The latest feature from Chris Sanders (“How to Train Your Dragon,” “Lilo & Stitch”) has been compared to releases from the famed Studio Ghibli, home of the Japanese animation master Hayao Miyazaki. Let’s not get carried away: “The Wild Robot” is wonderful, but perhaps not quite on a Ghibli level. Still, it’s a sterling pick that will enchant children and make their parents a little teary — after all, the story is about raising a kid and creating a new family. The movie tweaks the Robinson Crusoe premise by making the marooned figure a robot who washes up on an island filled with all kinds of animals. Roz (voiced by Lupita Nyong’o) was programmed to be an assistant and ends up raising an orphaned gosling named Brightbill (Kit Connor) with the help of new friends, including a fox named Fink (Pedro Pascal). The movie has charming humor as well as a striking animation style that feels simultaneously old-fashioned and modern. What’s most interesting is the willingness to touch on dark subjects like death and the power of the technology that surrounds us. Roz was created by a vaguely ominous corporation called Universal Dynamics and can override her programming. In a different movie this ability could lead to a “Terminator”-type cataclysm led by sentient androids, but here it results in communication, growth and even a kind of empathy. This may be a utopian outcome, but I’ll take it.

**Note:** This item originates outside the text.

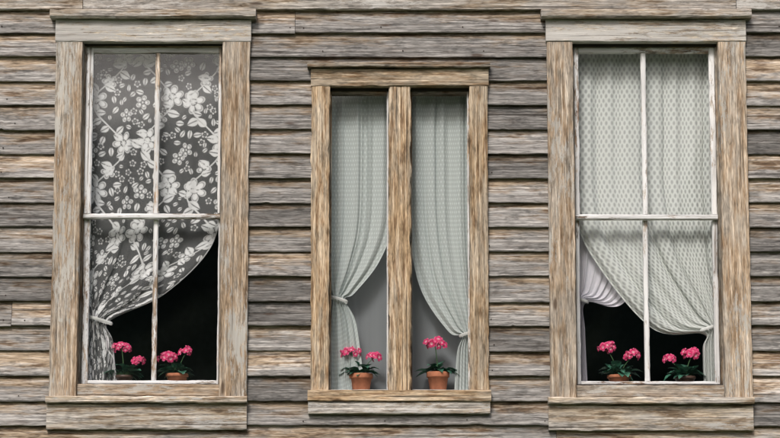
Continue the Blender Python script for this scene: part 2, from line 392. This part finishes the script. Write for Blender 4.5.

Stream it on Amazon Prime Video.

Mostly set in a snowy Swiss Alpine hotel in 1962, Timm Kröger’s feature is so beautifully crafted that the artistic direction alone is enough to sustain a viewer’s attention. The movie is shot in an evocative black-and-white that actually has a period feel (a color preamble set on a 1974 TV talk show is equally pitch-perfect), and the opulent score by Diego Ramos Rodriguez and David Schweighart evokes the vintage sounds of David Raksin or Max Steiner. The main protagonist, Johannes (Jan Bülow), is a graduate student in physics, which does not help him whatsoever when he is confronted with mysterious goings-on at said resort, some involving strange underground caves and tunnels. He is also fascinated by the hotel’s enigmatic, sultry lounge pianist, Karin (Olivia Ross), who somehow knows something about Johannes’s past that he’s never revealed to anyone. The presence of a ghostlike woman who seems to be in a separate space-time continuum reminded me of Hitchcock’s “Vertigo” and Chris Marker’s “La Jetée,” though “The Universal Theory” does have these films’ narrative mastery. Still, Kröger has established himself as a director with a fantastic eye and ambitious ideas, and that alone makes him worth following.

The French director Just Philippot’s debut feature, “The Swarm” (available on Netflix), was a disturbing mix of eco and body horror about farm-bred, bloodthirsty locusts. Philippot has toned down the gruesomeness for his follow-up, “Acid,” but his vision is just as bleak. In the near future, destructive rains start appearing in Europe, leaving a trail of devastation and ruin in their wake. The lethal drops can even eat through metal, so don’t assume you’re safe for long in a car — it’s basically like having the xenomorph from “Alien” bleed all over the continent. In an anxiety-making context where the distant sound of thunder is enough to kick off panic, Michal (Guillaume Canet) and his teenage daughter, Selma (Patience Munchenbach), are on the run, trying to reach relative safety in a different region. Unlike Tom Cruise’s superdad in “War of the Worlds,” Michal is a grumpy antihero, but we can’t help but root for him and Selma to repair their relationship as they look for shelter. The mood is as dark as those rolling clouds, though. The refugees may wish for the rain to go away, but we know there is no escape: It will come again another day.